Colchonetes no chão, corredores lotados e filas para tomar o café da manhã. Dezenas de camponeses peruanos amanheceram em instalações desconfortáveis após viajarem por mais de 24 horas pelas estradas sinuosas andinas para exigir a renúncia da presidente Dina Boluarte.

Centenas de camponeses de Cusco, Ayacucho, Cajamarca, Puno e Andahuaylas chegaram em ônibus e caminhões mascando folhas de coca, para matar a fome. Alguns estão pela primeira vez em Lima.

“Viemos da província de Chumbivilcas (Cusco) para defender nossos direitos.
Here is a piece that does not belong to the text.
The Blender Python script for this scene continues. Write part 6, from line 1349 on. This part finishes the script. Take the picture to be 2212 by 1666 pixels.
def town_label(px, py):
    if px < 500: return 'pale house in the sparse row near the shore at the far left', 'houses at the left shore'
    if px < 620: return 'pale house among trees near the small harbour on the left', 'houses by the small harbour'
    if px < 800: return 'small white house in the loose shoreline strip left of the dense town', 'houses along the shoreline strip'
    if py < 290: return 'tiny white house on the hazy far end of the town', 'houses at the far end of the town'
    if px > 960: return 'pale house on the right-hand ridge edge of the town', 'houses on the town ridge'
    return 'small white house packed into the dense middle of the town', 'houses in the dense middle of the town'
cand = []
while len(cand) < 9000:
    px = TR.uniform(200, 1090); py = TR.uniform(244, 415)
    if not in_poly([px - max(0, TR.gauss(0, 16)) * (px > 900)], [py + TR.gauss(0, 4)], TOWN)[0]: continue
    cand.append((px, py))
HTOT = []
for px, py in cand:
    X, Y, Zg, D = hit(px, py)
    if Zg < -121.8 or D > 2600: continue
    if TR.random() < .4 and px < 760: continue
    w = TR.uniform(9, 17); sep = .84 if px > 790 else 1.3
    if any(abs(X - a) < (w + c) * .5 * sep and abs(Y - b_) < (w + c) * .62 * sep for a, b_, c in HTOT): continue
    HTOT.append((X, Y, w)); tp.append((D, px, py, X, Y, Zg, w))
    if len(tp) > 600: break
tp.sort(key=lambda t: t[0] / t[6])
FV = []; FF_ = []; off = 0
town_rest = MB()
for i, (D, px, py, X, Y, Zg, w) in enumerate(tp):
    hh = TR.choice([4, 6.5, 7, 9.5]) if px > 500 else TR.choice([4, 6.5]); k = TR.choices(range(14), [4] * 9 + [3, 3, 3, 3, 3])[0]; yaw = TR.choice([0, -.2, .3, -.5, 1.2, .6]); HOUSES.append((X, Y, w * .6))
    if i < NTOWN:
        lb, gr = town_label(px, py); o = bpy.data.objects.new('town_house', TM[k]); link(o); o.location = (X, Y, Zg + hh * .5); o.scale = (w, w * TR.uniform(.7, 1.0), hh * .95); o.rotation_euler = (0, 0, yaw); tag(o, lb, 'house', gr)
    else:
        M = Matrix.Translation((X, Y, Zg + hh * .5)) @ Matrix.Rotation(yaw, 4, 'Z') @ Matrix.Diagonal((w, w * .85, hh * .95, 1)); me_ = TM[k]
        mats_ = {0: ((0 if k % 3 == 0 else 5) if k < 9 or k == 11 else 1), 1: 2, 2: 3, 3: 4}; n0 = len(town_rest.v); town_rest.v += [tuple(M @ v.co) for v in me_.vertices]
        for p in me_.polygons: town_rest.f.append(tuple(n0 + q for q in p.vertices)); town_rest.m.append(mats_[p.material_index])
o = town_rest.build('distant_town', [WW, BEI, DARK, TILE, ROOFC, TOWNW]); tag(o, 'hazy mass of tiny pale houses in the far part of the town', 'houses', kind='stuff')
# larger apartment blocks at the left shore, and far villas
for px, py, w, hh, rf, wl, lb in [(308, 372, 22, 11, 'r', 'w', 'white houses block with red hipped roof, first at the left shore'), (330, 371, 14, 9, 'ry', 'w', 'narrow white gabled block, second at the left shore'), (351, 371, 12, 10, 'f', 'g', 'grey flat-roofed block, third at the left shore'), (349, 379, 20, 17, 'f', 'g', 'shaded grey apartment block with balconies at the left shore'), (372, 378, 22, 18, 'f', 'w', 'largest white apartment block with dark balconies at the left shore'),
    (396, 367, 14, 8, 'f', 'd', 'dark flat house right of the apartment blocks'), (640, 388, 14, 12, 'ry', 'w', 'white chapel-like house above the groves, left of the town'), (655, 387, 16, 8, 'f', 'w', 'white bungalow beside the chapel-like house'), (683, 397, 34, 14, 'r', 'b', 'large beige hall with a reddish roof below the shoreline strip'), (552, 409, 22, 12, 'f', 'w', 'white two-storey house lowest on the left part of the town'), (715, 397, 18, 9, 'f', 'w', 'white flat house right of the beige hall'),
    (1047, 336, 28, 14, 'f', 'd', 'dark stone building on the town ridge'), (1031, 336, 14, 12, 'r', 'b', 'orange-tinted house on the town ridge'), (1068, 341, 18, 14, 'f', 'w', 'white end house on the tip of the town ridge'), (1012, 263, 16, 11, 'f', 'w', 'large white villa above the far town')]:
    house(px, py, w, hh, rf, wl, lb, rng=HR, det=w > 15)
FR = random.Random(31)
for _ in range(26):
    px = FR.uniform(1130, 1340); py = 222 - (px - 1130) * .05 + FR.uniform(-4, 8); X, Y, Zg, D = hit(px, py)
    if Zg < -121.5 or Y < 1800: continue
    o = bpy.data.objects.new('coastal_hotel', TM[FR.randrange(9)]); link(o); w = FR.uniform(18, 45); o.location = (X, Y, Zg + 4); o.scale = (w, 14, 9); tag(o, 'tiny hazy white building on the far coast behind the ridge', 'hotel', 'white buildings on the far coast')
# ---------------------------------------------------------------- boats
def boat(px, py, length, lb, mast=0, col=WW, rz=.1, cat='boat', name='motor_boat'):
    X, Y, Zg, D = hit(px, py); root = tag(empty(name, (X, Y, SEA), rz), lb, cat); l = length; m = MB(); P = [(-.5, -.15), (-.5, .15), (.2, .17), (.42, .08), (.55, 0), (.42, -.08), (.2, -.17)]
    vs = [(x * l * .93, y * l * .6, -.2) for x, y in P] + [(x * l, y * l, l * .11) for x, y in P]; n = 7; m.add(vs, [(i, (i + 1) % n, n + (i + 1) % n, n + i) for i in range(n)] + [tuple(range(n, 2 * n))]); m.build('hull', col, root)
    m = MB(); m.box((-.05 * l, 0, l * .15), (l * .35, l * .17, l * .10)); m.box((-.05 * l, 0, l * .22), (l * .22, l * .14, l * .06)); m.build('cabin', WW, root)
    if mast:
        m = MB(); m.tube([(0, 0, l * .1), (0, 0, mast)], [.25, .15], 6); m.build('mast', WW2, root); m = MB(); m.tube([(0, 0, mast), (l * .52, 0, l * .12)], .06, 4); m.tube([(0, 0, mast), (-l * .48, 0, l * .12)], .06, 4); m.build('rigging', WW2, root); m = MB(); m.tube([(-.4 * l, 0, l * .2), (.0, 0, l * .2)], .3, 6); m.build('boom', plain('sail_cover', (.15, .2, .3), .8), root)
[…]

Viemos fazer ouvir nossa voz. Somos tremendamente esquecidos”, disse à AFP o camponês Edwin Condori, 43, exausto devido à viagem.

Condori e dezenas de outros cusquenhos passaram a primeira noite na capital em colchonetes colocados sobre o chão de cimento de um cômodo de 7 x 8 m, em um espaço cedido por um grupo de esquerda, localizado na praça Bolognesi.

– Para ‘tomar Lima’ –

A Confederação Geral de Trabalhadores do Peru (CGTP) convocou para amanhã uma paralisação nacional e uma mobilização.

“Queremos a renúncia de Dina Boluarte. Não nos sentimos representados por ela”, disse Jesús Gómez, que usava um gorro de lã de ovelha e cachecol. “Viemos de forma organizada para tomar as ruas de Lima, para paralisar a capital, para sermos ouvidos”, enfatizou o engenheiro agrônomo, que cultiva batata, milho e trigo em sua chácara, na cidade de Chumbivilcas.

Os manifestantes vieram com mochilas e pouca roupa para seus protestos. Na manhã de hoje, um grupo de quatro mulheres preparou uma sopa.

Também chegaram a Lima camponeses plantadores de coca do vale do VRAEM, que fizeram fila para tomar a sopa no café da manhã. As três refeições do dia são preparadas com alimentos doados.

Após o desjejum, cada pessoa tem que lavar seus utensílios em uma pia rústica. A entrada nas instalações modestas é feita mediante apresentação de documento de identidade.

“Não temos uma boa educação, não temos boa saúde. Somos muito esquecidos pelo governo”, manifestou a plantadora de coca Nélida Aguirre, 30, descartando que os camponeses que viajaram para a capital peruana sejam pagos pelo narcotráfico em suas manifestações, como afirma o governo.

“Nós, do VRAEM, não somos financiados por narcotraficantes, não somos terroristas. Somos camponeses”, afirmou Nélida. “Viemos para mostrar que nós, camponeses, temos coragem. Amanhã, se Lima for tomada, será para que eles (governantes) sintam o quanto nós, camponeses, sofremos.”

– Pagamento à terra –

Habitantes e líderes da Federação Nacional de Mulheres Camponesas do interior do país começaram o dia com um ritual andino à Pachamama (mãe terra), colocando sobre o chão fotografias de vítimas dos protestos. Terra agrícola, grãos de milho, água, frutas e flores trazidos de Cusco foram usados no ritual.

“Amanhã será um dia de luta para nós. Este protesto irá durar até que a usurpadora renuncie”, disse a líder Aurora Coronado, da região de Junín, sobre a presidente Dina Boluarte.

Centenas de habitantes de Cusco também se instalaram em um espaço da Universidade San Marcos, tomada por alunos.

As reivindicações dos manifestantes são essencialmente políticas: renúncia da presidente, eleições gerais imediatas e Assembleia Constituinte. O Governo rejeitou todos os pedidos.